Jacques Delperrié de Bayac est un journaliste et écrivain français, auteur de plusieurs ouvrages à caractère historique sur la Seconde Guerre mondiale, en particulier. Ce livre consacré aux Brigades Internationales est le premier signé par cet auteur.
Les Brigades Internationales sont passées au rang du mythe bien avant leur dissolution en 1938. Ce qui explique, sans doute, que leur mémoire soit si disputée. 35 000 volontaires, provenant d'une cinquantaine de pays différents, viennent ainsi se battre aux côtés de la République espagnole. Contre Franco soutenu par l'Allemagne nazie et l'Italie fasciste ; en raison du non-engagement des démocraties ; à cause de la forte immigration en Europe occidentale ; et de l'organisation de l'Internationale communiste. Les brigadistes sont majoritairement des ouvriers, d'un âge moyen autour de 29-30 ans : beaucoup sont des militants communistes mais s'engagent surtout par antifascisme. Les pertes sont telles cependant, que dès l'été 1937, les Espagnols intègrent en masse les Brigades Internationales : leur engagement dans la guerre d'Espagne n'a rien d'une épopée romantique mais a tout de l'enfer de Verdun, ou presque.
Contrairement à ce que l'on pourrait croire, la mémoire communiste des Brigades Internationales n'a pas été très vive. La brochure, en France, dédiée au sujet par le PCF gomme l'intervention du Komintern et tous les conflits propres au camp républicain et qui ont contribué à son effondrement. En France, le rôle des brigadistes est occulté par celui des résistants de la Seconde Guerre mondiale qui ont, eux, le bénéfice d'avoir remporté leur combat. En outre, avec la guerre froide, les anciens brigadistes sont suspectés par Moscou d'avoir collaboré à l'époque avec des Yougoslaves proches de Tito, ou des Américains qui ont servi, eux aussi, dans les Brigades Internationales. Le livre de Delperrié de Bayac s'inscrit dans ce contexte : paru en 1968, il s'avère bien plus sérieux que certains ouvrages d'historiens sur la guerre d'Espagne. Il faudra attendre, de fait, les années 1990 pour qu'un véritable travail de fond soit mené sur le sujet en France par les historiens universitaires.

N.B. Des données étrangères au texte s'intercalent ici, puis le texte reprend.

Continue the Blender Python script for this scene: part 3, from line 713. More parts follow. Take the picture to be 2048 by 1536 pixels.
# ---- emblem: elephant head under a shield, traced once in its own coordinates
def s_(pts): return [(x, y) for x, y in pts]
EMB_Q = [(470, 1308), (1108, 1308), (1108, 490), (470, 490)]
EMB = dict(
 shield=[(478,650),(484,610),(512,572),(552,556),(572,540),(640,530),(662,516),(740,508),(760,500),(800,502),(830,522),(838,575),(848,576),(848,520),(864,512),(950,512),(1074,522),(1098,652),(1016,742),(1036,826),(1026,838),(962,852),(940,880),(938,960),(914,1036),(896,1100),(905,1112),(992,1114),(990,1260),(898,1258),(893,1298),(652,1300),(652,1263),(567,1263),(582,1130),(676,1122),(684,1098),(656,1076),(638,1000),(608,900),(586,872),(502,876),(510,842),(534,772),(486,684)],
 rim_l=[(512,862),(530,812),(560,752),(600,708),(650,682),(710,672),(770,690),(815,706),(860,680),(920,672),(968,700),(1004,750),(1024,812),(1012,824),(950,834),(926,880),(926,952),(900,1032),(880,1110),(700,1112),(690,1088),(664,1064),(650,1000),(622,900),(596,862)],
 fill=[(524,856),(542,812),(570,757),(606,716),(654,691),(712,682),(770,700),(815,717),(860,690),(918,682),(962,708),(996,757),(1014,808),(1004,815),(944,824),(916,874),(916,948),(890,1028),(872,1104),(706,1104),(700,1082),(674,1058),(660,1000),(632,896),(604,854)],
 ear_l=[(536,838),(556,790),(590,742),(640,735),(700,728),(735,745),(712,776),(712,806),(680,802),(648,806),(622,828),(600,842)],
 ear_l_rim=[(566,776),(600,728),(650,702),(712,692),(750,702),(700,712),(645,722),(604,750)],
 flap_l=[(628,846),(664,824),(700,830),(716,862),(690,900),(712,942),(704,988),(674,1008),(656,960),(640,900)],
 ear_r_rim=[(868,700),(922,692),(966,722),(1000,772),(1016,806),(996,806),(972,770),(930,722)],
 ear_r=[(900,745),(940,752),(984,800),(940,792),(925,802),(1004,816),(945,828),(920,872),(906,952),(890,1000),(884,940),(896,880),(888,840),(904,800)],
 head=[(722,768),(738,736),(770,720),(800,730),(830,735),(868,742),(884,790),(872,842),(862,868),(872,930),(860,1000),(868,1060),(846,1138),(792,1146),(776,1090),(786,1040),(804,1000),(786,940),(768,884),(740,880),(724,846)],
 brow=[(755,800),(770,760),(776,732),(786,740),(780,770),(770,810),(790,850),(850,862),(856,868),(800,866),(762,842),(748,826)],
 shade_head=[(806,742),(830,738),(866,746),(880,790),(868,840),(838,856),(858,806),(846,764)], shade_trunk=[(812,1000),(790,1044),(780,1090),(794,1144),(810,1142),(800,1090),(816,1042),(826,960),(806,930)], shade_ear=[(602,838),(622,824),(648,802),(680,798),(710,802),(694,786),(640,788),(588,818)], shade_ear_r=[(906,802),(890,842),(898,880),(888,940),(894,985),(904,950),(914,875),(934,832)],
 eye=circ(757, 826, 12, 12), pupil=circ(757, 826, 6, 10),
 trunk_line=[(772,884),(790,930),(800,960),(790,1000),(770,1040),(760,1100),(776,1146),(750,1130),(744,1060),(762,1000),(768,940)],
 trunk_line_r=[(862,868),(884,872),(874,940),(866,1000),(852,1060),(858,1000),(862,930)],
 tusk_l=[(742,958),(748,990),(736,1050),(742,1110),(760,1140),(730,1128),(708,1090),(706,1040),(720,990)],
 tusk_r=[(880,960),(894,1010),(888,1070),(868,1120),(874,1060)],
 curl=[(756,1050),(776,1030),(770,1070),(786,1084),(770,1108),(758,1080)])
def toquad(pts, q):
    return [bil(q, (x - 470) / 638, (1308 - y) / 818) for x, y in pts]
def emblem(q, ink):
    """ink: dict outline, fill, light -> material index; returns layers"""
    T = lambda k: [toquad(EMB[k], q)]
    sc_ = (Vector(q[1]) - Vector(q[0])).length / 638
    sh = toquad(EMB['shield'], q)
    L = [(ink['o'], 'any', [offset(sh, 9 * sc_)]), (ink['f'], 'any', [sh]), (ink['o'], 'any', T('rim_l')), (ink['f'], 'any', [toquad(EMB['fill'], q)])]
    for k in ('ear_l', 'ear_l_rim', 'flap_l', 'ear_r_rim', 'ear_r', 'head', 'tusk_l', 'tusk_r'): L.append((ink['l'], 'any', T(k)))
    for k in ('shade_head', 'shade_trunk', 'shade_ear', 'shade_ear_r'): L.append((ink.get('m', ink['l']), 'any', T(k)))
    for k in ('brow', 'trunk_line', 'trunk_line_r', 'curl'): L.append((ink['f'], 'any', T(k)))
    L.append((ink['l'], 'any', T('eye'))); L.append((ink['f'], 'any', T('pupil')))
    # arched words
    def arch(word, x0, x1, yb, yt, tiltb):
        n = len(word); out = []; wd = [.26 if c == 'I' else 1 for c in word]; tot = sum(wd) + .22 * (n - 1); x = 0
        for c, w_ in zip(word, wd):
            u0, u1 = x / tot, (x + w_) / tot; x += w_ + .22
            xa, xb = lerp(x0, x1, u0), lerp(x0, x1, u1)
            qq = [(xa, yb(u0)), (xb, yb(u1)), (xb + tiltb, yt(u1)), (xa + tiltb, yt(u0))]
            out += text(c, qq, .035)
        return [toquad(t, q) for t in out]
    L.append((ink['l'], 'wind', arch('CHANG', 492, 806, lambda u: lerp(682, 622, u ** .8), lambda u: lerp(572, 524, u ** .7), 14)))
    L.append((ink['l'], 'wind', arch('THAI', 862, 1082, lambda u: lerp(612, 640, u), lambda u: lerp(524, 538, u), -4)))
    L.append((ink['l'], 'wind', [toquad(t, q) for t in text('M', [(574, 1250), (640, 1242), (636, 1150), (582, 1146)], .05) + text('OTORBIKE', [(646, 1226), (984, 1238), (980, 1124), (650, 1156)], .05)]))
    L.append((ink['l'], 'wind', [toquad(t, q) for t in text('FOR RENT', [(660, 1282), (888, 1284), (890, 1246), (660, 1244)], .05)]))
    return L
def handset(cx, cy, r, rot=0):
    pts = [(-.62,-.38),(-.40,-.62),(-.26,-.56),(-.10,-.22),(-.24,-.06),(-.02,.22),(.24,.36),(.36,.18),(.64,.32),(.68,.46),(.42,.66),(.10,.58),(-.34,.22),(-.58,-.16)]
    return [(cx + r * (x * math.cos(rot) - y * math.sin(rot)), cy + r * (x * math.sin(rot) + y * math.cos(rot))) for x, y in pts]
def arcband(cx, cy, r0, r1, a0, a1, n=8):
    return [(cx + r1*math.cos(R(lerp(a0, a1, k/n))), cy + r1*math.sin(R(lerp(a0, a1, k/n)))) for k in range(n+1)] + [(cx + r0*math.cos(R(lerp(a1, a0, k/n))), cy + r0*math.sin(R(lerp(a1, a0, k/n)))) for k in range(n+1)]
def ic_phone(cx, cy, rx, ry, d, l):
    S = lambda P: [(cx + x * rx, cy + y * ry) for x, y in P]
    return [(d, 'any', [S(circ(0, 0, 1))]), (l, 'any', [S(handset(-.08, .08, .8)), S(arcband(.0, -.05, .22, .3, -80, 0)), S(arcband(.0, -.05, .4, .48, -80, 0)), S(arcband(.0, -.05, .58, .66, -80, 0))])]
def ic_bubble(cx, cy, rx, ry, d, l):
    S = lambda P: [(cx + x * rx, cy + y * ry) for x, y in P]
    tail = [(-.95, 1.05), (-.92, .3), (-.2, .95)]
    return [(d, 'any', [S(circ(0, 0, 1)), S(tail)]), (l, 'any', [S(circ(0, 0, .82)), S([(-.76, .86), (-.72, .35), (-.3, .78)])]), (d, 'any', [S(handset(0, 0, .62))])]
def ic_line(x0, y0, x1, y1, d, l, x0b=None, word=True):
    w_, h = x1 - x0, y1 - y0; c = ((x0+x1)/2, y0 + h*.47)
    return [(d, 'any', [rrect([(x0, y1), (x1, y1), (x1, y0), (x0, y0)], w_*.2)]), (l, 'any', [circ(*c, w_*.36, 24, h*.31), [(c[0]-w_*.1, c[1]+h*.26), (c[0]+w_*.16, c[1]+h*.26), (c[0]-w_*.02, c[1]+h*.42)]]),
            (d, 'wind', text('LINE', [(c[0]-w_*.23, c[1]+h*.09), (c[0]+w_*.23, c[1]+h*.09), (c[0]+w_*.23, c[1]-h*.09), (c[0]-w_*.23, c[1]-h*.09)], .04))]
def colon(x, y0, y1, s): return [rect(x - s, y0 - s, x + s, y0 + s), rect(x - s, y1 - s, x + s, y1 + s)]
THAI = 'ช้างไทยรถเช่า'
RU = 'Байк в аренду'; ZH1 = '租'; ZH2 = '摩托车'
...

Le journaliste décrit ainsi la formation, l'engagement et le retrait des Brigades Internationales, de 1936 à 1939, car certains brigadistes combattent cependant jusqu'à la chute de la République espagnole. Delperrié de Bayac traite son sujet avec modestie et sans compromis : il ne cache rien des affrontements au sein du camp républicain, ni des faiblesses structurelles des Brigades Internationales, sans les décrier. Des cartes placées au fil du texte permettent de se repérer quand l'auteur évoque les grandes offensives auxquelles participent les brigadistes ainsi que de saisir l'évolution globale du conflit. Le journaliste s'appuie essentiellement sur des témoignages écrits au moment des événements ou par la suite, et la lecture de l'ensemble est plutôt agréable. Sur le plan militaire, la faiblesse des Brigades Internationales tient au manque des appuis (artillerie,blindés, aviation) ou, parfois, à leur mauvaise utilisation. L'absence de formation ou d'expérience militaire ne peut aussi complètement suppléer à l'immense courage et à la volonté de certains brigadistes. En outre, la cohésion n'est pas toujours au rendez-vous, ne serait-ce qu'en raison de la barrière linguistique. Cela n'a pas empêché certains officiers de devenir de véritables meneurs d'hommes, et les Brigades d'être fréquemment utilisées comme troupes de choc sur les points chauds ou lors des grandes offensives républicaines. Les brigadistes connaissent aussi, bien évidemment, la terreur communiste propre à l'histoire de la République espagnole pendant le conflit. On est frappé en revanche de voir combien les prisonniers sont plutôt respectés, même si lors de certains combats, les affrontements sont sans pitié -au feu.
Jacques Delperrié de Bayac propose, en annexes, le statut des Brigades Internationales du 27 septembre 1937, des extraits de discours sur les Brigades, la liste de celle-ci, une autre avec certains conseillers soviétiques, une chronologie des brigades, une analyse de leurs journaux et quelques pages sur la Centrale Sanitaire Internationale.
A l'heure où certains préfèrent s'intéresser, au contraire, aux volontaires étrangers ayant servi aux côtés de Franco, il est bon parfois de revenir à des "classiques" comme cet ouvrage désormais ancien, sans doute dépassé par les travaux plus récents, tels ceux de Rémy Skoutelsky, mais qui permettent de démonter quelques lieux communs encore trop répandus sur les Brigades Internationales, parfois repris par les tenants d'un vieux fond anticommuniste. Rafraîchissant.